The A arte Invernizzi gallery opened on Thursday, 23 February 2017 a solo exhibition of works by Mario Nigro (Pistoia 1917 - Livorno 1992). Celebrating the centenary of the artist’s birth, the show retraced the seminal moment of his entire artistic career - the two decades from 1948 to 1968.
The exhibition showed the artist’s fundamental process, which led from his Ritmo verticale [Vertical Rhythm] of 1948 through to the works shown at the 34th Venice Biennale in 1968.
Works made from 1950 onwards were on show in the first room on the upper floor of the gallery. Starting with the “Scacchi” [“Chess”] series, they reveal much about a moment of development in the artist’s visual language. He was already moving towards a more dynamic and penetrating approach to perception, and the accentuation of the diagonal in 1952 already foreshadowed the “Spazio totale” [“Total Space”] series. The works in the following rooms on the same floor retrace Mario Nigro’s development from the Ritmo verticale of 1948, which further develop and analyse his initial abstract-constructive works, through to the overcoming of the two-dimensional plane. He also introduced a new tension between space and form, which led to an interweaving and overlapping of planes, as we see in the “Spazi totali” of 1954.
On show at the entrance to the gallery was Tempo e spazio: tensioni reticolari: simultaneità di elementi in lotta [Time and Space: Reticular Tensions: Simultaneities of Elements in Conflict] of 1954. This work is key to understanding the later developments of Mario Nigro’s work in relation to his investigation of the concepts of time, simultaneity and progressivity that were to become so much a part of his works in later years.
Particular attention was also paid to a group of works from 1956. After the Soviet invasion of Hungary that year, all the artist’s political and ideological certainties were shattered. When the social utopia that underpinned his work collapsed, also his faith in the absolute purity of geometry was lost, making way for a gradual intensification and then disintegration of his spatial grids, until they disappeared altogether.

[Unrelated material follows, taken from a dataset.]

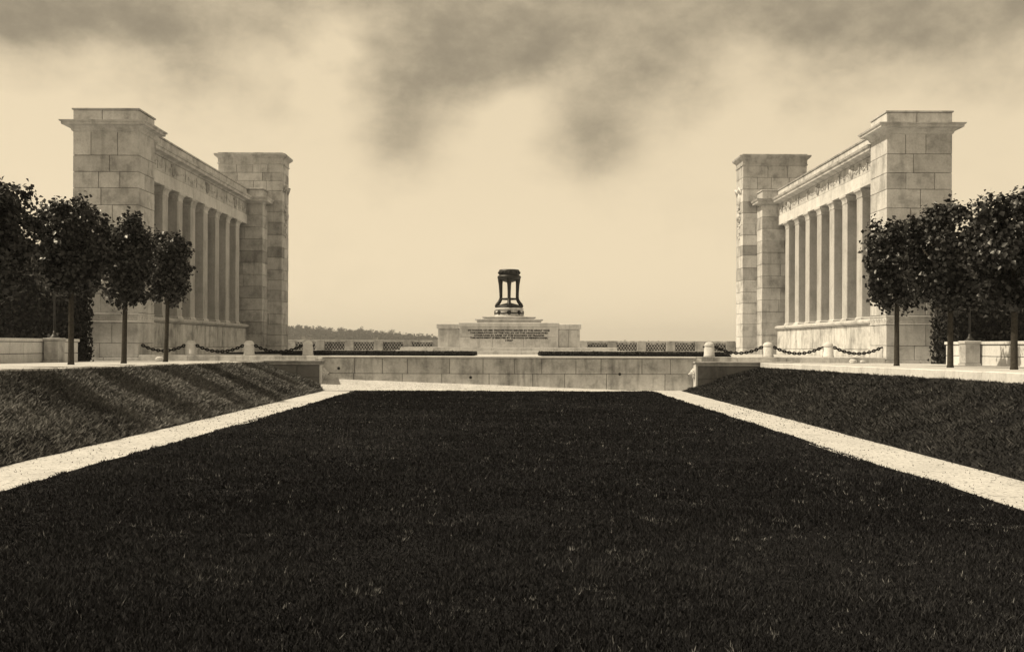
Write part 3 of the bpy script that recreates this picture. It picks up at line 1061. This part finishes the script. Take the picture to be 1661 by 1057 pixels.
# ------------------------------------------------------------------ bollards and chains
BX = [-12.25, -10.02, -7.78, 7.52, 9.76, 12.05]
BW = ["nearest the left colonnade tower", "in the middle of the left row", "at the left corner of the retaining wall",
      "at the right corner of the retaining wall", "in the middle of the right row", "nearest the right colonnade tower"]
bprof = [(0.215, 0.0), (0.215, 0.05), (0.2, 0.065), (0.195, 0.36), (0.18, 0.37), (0.18, 0.39), (0.195, 0.40), (0.193, 0.44), (0.17, 0.5), (0.12, 0.545), (0.06, 0.565), (0.01, 0.57)]
bmesh0 = None
for x, wh in zip(BX, BW):
    if bmesh0 is None:
        b0 = lathe(bprof, 20)
        bmesh0 = bpy.data.meshes.new("bollard"); b0.to_mesh(bmesh0); b0.free()
        bmesh0.polygons.foreach_set("use_smooth", [True] * len(bmesh0.polygons))
        bmesh0.materials.append(M_PALE)
    o = link("bollard", bmesh0, M_PALE, None, (x, Y_ROW, Z_TERR + 0.008))
    tag(o, "round topped pale stone bollard " + wh, "bollard", "stone bollards carrying chains")
    for q in (-1, 1):
        bm = bmesh.new()
        tube(bm, [(0.0, 0, 0), (q * 0.05, 0, 0)], 0.03, 8)
        from_bm("chain_hook", bm, M_IRON, o, (x + q * 0.19, Y_ROW, Z_TERR + 0.385))

ZH = Z_TERR + 0.39
ends = [(-14.10, BX[0] - 0.22), (BX[0] + 0.22, BX[1] - 0.22), (BX[1] + 0.22, BX[2] - 0.22),
        (BX[3] + 0.22, BX[4] - 0.22), (BX[4] + 0.22, BX[5] - 0.22), (BX[5] + 0.22, 14.10)]
CW = ["slung from the left tower to the first bollard", "between the first two bollards on the left",
      "between the left middle bollard and the left wall corner", "between the right wall corner and the right middle bollard",
      "between the last two bollards on the right", "slung from the last right bollard to the right tower"]
for (a, b), wh in zip(ends, CW):
    bm = bmesh.new()
    sag = 0.24 * ((b - a) / 1.8)
    n = 200
    f = lambda t: Vector((a + (b - a) * t, Y_ROW, ZH - sag * (1 - (2 * t - 1) ** 2)))
    P = [f(i / n) for i in range(n + 1)]
    ln = sum((P[i + 1] - P[i]).length for i in range(n))
    m = int(ln / 0.095)
    acc, nxt, cen = 0, 0.5 * ln / m, []
    for i in range(n):
        d = (P[i + 1] - P[i]).length
        while len(cen) < m and acc + d >= nxt:
            cen.append((P[i].lerp(P[i + 1], (nxt - acc) / d), (P[i + 1] - P[i]).normalized()))
            nxt += ln / m
        acc += d
    for i, (c_, t) in enumerate(cen):
        side = Vector((0, 1, 0)) if i % 2 else t.cross(Vector((0, 1, 0)))
        side.normalize()
        pts = [c_ + t * 0.062 * math.cos(u) + side * 0.042 * math.sin(u) for u in [2 * math.pi * q / 10 for q in range(10)]]
        tube(bm, pts, 0.029, 5, closed=True)
    o = from_bm("chain", bm, M_IRON, None, smooth=True)
    tag(o, "dark iron chain " + wh, "chain", "chains between the bollards")


# ------------------------------------------------------------------ leaves
def leaf_mesh(name, centers, normals_bias, size, seed, tone_shift=None):
    r = np.random.default_rng(seed)
    n = len(centers)
    nrm = r.normal(size=(n, 3)) * 0.75 + normals_bias
    nrm /= np.linalg.norm(nrm, axis=1, keepdims=True)
    d = r.normal(size=(n, 3)) + np.array([0, 0, -0.9])
    d -= nrm * np.sum(d * nrm, 1, keepdims=True)
    d /= np.linalg.norm(d, axis=1, keepdims=True)
    sd_ = np.cross(nrm, d)
    L = (size * r.uniform(0.6, 1.35, n))[:, None]
    w = L * r.uniform(0.36, 0.5, n)[:, None]
    base = centers - d * L * 0.5
    tip = centers + d * L * 0.5 - nrm * L * 0.12
    l = centers - d * L * 0.08 + sd_ * w + nrm * w * 0.25
    q = centers - d * L * 0.08 - sd_ * w + nrm * w * 0.25
    v = np.stack([base, l, tip, q], 1).reshape(-1, 3)
    i = np.arange(n)[:, None] * 4
    f = np.concatenate([i + np.array([[0, 2, 1]]), i + np.array([[0, 3, 2]])], 0)
    t = np.clip(r.normal(0.42, 0.2, n) + (0 if tone_shift is None else tone_shift), 0, 1)
    return np_mesh(name, v, f, np.repeat(t, 4))


def crown_points(w, d, h, seed, ncl=120, per=66):
    """leaf clusters through a rounded upright box, drooping below"""
    r = np.random.default_rng(seed)
    C = []
    while len(C) < ncl:
        p = r.uniform(-1, 1, 3)
        taper = 1.0 if p[2] > -0.2 else 1.0 + 0.45 * (-0.2 - p[2])
        rad = (abs(p[0] * taper) ** 3 + abs(p[1] * taper) ** 3 + abs(p[2]) ** 6)
        lim = 1.0
        if rad > lim: continue
        if rad < 0.12 and r.random() < 0.5: continue
        C.append(p)
    C = np.array(C)
    sc_ = np.array([w / 2 - 0.1, d / 2 - 0.1, h / 2 - 0.1])
    C = C * sc_
    C += r.normal(size=C.shape) * 0.07
    pts, bias = [], []
    for c in C:
        k = int(per * r.uniform(0.6, 1.4))
        q = c + r.normal(size=(k, 3)) * np.array([0.115, 0.115, 0.12])
        pts.append(q)
        o = c / sc_
        bias.append(np.repeat((o + np.array([0, 0, 0.45]))[None, :] * 0.9, k, 0))
    return np.concatenate(pts), np.concatenate(bias)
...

The exhibition ended on the lower floor, with the works that were shown in the artist’s personal room at the 34th Venice Biennale in 1968. The perspective depth of his previous works emerges from the two-dimensionality of the canvas and spreads out through space, acquiring an environmental dimension in its accumulation in columns and in its unravelling along the walls. This living, pulsating place is then completed in the musical rhythm brought about by a repetition of little traces of colour that run through Le stagioni [The Seasons], the work shown on the ground, or by the infinite, expansive tension of the “Tralicci” [“Trellises”].
It is in this new synergy between time and space that Nigro’s works achieve their absolute immersiveness, in which, and during which, the viewer is plunged not so much into a representation of existence as into its concrete and dramatic manifestation.

On the occasion of the exhibition, a bilingual volume has been published with reproductions of the works on display, an introductory essay by Luca Massimo Barbero and updated bio-bibliographical notes.

The exhibition was in collaboration with the Archivio Mario Nigro.